* REQUIRED WORK *
Each line below must be set down exactly; omit any image you find.

* INFORMATION PROVIDED *
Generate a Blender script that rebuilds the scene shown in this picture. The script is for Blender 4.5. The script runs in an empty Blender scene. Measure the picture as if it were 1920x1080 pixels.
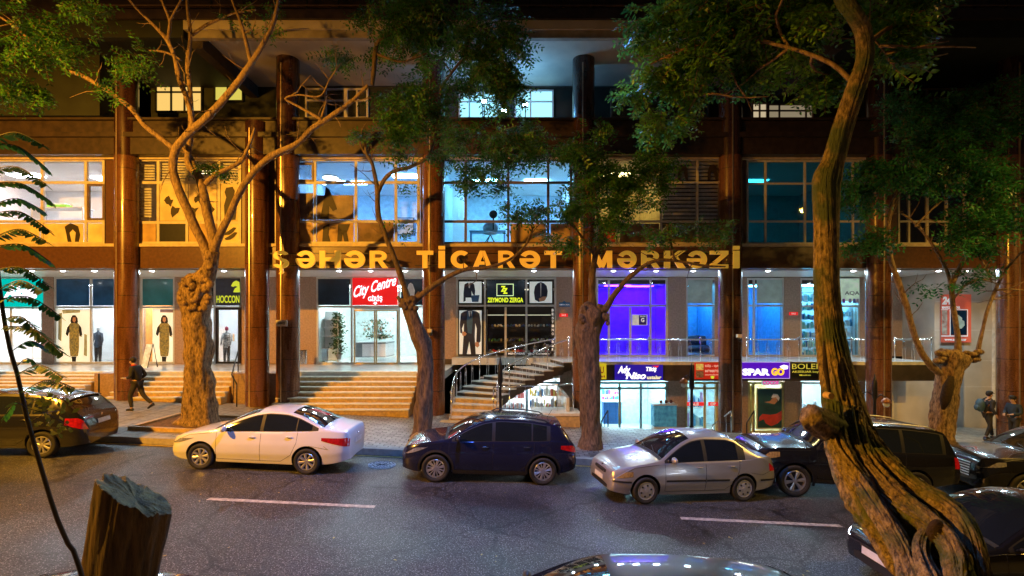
import bpy, bmesh, math, random
import numpy as np
from mathutils import Vector, Matrix, noise
R = math.radians
scene = bpy.context.scene
col = scene.collection
F, CX, HY, CZ = 966.0, 960.0, 606.0, 3.6      # focal length (1/1920 of width), principal x, horizon row, eye height
SL = 0.048                                     # the street falls to the right

# ---------------------------------------------------------------- camera
cd = bpy.data.cameras.new("camera"); cam = bpy.data.objects.new("camera", cd); col.objects.link(cam)
cd.sensor_width = 36.0; cd.lens = 36.0*F/1920.0
cam.location = (0, 0, CZ); cam.rotation_euler = (R(90), 0, 0)
cd.shift_x = 0.0; cd.shift_y = 66.0/1920.0
cd.clip_start = 0.05; cd.clip_end = 500
scene.camera = cam
# ---------------------------------------------------------------- night sky
w = bpy.data.worlds.new("World"); scene.world = w; w.use_nodes = True
nt = w.node_tree; sky = nt.nodes.new("ShaderNodeTexSky"); sky.sky_type = 'NISHITA'
sky.sun_disc = False; sky.sun_elevation = R(-3); sky.sun_rotation = R(200)
bg = nt.nodes["Background"]; nt.links.new(sky.outputs[0], bg.inputs[0]); bg.inputs[1].default_value = 0.10
scene.view_settings.view_transform = 'Standard'
try: scene.view_settings.look = 'None'
except Exception: pass
scene.view_settings.exposure = 0.0; scene.view_settings.gamma = 1.0
scene.render.resolution_x = 1024; scene.render.resolution_y = 576

# ---------------------------------------------------------------- helpers
def gx(px, Y): return (px-CX)/F*Y
def gz(py, Y): return CZ-(py-HY)/F*Y
def P(px, py, Y): return Vector((gx(px, Y), Y, gz(py, Y)))
def road_z(x): return -SL*x
def pav_z(x): return -SL*x+0.15

def tag(o, label=None, cat=None, group=None, kind=None):
    if label: o['label'] = label
    if cat: o['category'] = cat
    if group: o['group'] = group
    if kind: o['kind'] = kind
    return o
def empty(name, loc=(0, 0, 0), label=None, cat=None, group=None):
    o = bpy.data.objects.new(name, None); col.objects.link(o); o.location = loc
    o.empty_display_size = 0.2
    return tag(o, label, cat, group)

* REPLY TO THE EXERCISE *
Generate a Blender script that rebuilds the scene shown in this picture. The script is for Blender 4.5. The script runs in an empty Blender scene. Measure the picture as if it were 1920x1080 pixels.
import bpy, bmesh, math, random
import numpy as np
from mathutils import Vector, Matrix, noise
R = math.radians
scene = bpy.context.scene
col = scene.collection
F, CX, HY, CZ = 966.0, 960.0, 606.0, 3.6      # focal length (1/1920 of width), principal x, horizon row, eye height
SL = 0.048                                     # the street falls to the right

# ---------------------------------------------------------------- camera
cd = bpy.data.cameras.new("camera"); cam = bpy.data.objects.new("camera", cd); col.objects.link(cam)
cd.sensor_width = 36.0; cd.lens = 36.0*F/1920.0
cam.location = (0, 0, CZ); cam.rotation_euler = (R(90), 0, 0)
cd.shift_x = 0.0; cd.shift_y = 66.0/1920.0
cd.clip_start = 0.05; cd.clip_end = 500
scene.camera = cam
# ---------------------------------------------------------------- night sky
w = bpy.data.worlds.new("World"); scene.world = w; w.use_nodes = True
nt = w.node_tree; sky = nt.nodes.new("ShaderNodeTexSky"); sky.sky_type = 'NISHITA'
sky.sun_disc = False; sky.sun_elevation = R(-3); sky.sun_rotation = R(200)
bg = nt.nodes["Background"]; nt.links.new(sky.outputs[0], bg.inputs[0]); bg.inputs[1].default_value = 0.10
scene.view_settings.view_transform = 'Standard'
try: scene.view_settings.look = 'None'
except Exception: pass
scene.view_settings.exposure = 0.0; scene.view_settings.gamma = 1.0
scene.render.resolution_x = 1024; scene.render.resolution_y = 576

# ---------------------------------------------------------------- helpers
def gx(px, Y): return (px-CX)/F*Y
def gz(py, Y): return CZ-(py-HY)/F*Y
def P(px, py, Y): return Vector((gx(px, Y), Y, gz(py, Y)))
def road_z(x): return -SL*x
def pav_z(x): return -SL*x+0.15

def tag(o, label=None, cat=None, group=None, kind=None):
    if label: o['label'] = label
    if cat: o['category'] = cat
    if group: o['group'] = group
    if kind: o['kind'] = kind
    return o
def empty(name, loc=(0, 0, 0), label=None, cat=None, group=None):
    o = bpy.data.objects.new(name, None); col.objects.link(o); o.location = loc
    o.empty_display_size = 0.2
    return tag(o, label, cat, group)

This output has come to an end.